Recorded data>
## Begin
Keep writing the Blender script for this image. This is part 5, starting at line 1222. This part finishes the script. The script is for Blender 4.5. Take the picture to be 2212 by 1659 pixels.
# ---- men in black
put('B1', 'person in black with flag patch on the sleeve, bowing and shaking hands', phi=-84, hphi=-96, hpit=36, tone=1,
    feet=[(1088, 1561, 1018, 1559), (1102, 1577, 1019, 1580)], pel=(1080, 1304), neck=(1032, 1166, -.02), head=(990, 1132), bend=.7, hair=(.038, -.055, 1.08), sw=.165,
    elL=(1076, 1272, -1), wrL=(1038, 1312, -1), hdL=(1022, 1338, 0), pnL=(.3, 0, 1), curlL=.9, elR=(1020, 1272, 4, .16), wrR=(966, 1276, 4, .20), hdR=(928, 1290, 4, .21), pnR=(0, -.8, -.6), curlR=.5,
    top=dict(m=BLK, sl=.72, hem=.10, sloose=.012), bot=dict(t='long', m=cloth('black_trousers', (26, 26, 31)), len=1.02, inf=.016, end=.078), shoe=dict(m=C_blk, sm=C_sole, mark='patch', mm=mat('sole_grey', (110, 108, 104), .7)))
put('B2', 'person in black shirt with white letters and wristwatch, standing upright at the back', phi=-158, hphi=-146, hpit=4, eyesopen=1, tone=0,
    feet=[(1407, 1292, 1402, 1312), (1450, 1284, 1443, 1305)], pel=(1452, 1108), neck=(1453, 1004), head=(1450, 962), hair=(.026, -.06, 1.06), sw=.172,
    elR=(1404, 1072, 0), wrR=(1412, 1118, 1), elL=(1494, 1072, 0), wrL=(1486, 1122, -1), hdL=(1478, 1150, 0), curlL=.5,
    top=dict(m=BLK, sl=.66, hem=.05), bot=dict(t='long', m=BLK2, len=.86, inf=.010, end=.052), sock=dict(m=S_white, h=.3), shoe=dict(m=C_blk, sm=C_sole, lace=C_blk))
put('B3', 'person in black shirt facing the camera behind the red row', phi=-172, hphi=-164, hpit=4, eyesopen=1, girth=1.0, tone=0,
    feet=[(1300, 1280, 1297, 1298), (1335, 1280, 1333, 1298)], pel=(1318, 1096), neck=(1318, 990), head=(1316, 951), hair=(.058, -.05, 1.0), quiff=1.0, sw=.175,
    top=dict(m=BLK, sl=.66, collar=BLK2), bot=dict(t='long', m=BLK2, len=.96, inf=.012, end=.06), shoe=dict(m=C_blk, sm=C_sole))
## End
What the task requires>
Copy down the whole of the data above, matching it exactly.

Complete response>
Keep writing the Blender script for this image. This is part 5, starting at line 1222. This part finishes the script. The script is for Blender 4.5. Take the picture to be 2212 by 1659 pixels.
# ---- men in black
put('B1', 'person in black with flag patch on the sleeve, bowing and shaking hands', phi=-84, hphi=-96, hpit=36, tone=1,
    feet=[(1088, 1561, 1018, 1559), (1102, 1577, 1019, 1580)], pel=(1080, 1304), neck=(1032, 1166, -.02), head=(990, 1132), bend=.7, hair=(.038, -.055, 1.08), sw=.165,
    elL=(1076, 1272, -1), wrL=(1038, 1312, -1), hdL=(1022, 1338, 0), pnL=(.3, 0, 1), curlL=.9, elR=(1020, 1272, 4, .16), wrR=(966, 1276, 4, .20), hdR=(928, 1290, 4, .21), pnR=(0, -.8, -.6), curlR=.5,
    top=dict(m=BLK, sl=.72, hem=.10, sloose=.012), bot=dict(t='long', m=cloth('black_trousers', (26, 26, 31)), len=1.02, inf=.016, end=.078), shoe=dict(m=C_blk, sm=C_sole, mark='patch', mm=mat('sole_grey', (110, 108, 104), .7)))
put('B2', 'person in black shirt with white letters and wristwatch, standing upright at the back', phi=-158, hphi=-146, hpit=4, eyesopen=1, tone=0,
    feet=[(1407, 1292, 1402, 1312), (1450, 1284, 1443, 1305)], pel=(1452, 1108), neck=(1453, 1004), head=(1450, 962), hair=(.026, -.06, 1.06), sw=.172,
    elR=(1404, 1072, 0), wrR=(1412, 1118, 1), elL=(1494, 1072, 0), wrL=(1486, 1122, -1), hdL=(1478, 1150, 0), curlL=.5,
    top=dict(m=BLK, sl=.66, hem=.05), bot=dict(t='long', m=BLK2, len=.86, inf=.010, end=.052), sock=dict(m=S_white, h=.3), shoe=dict(m=C_blk, sm=C_sole, lace=C_blk))
put('B3', 'person in black shirt facing the camera behind the red row', phi=-172, hphi=-164, hpit=4, eyesopen=1, girth=1.0, tone=0,
    feet=[(1300, 1280, 1297, 1298), (1335, 1280, 1333, 1298)], pel=(1318, 1096), neck=(1318, 990), head=(1316, 951), hair=(.058, -.05, 1.0), quiff=1.0, sw=.175,
    top=dict(m=BLK, sl=.66, collar=BLK2), bot=dict(t='long', m=BLK2, len=.96, inf=.012, end=.06), shoe=dict(m=C_blk, sm=C_sole))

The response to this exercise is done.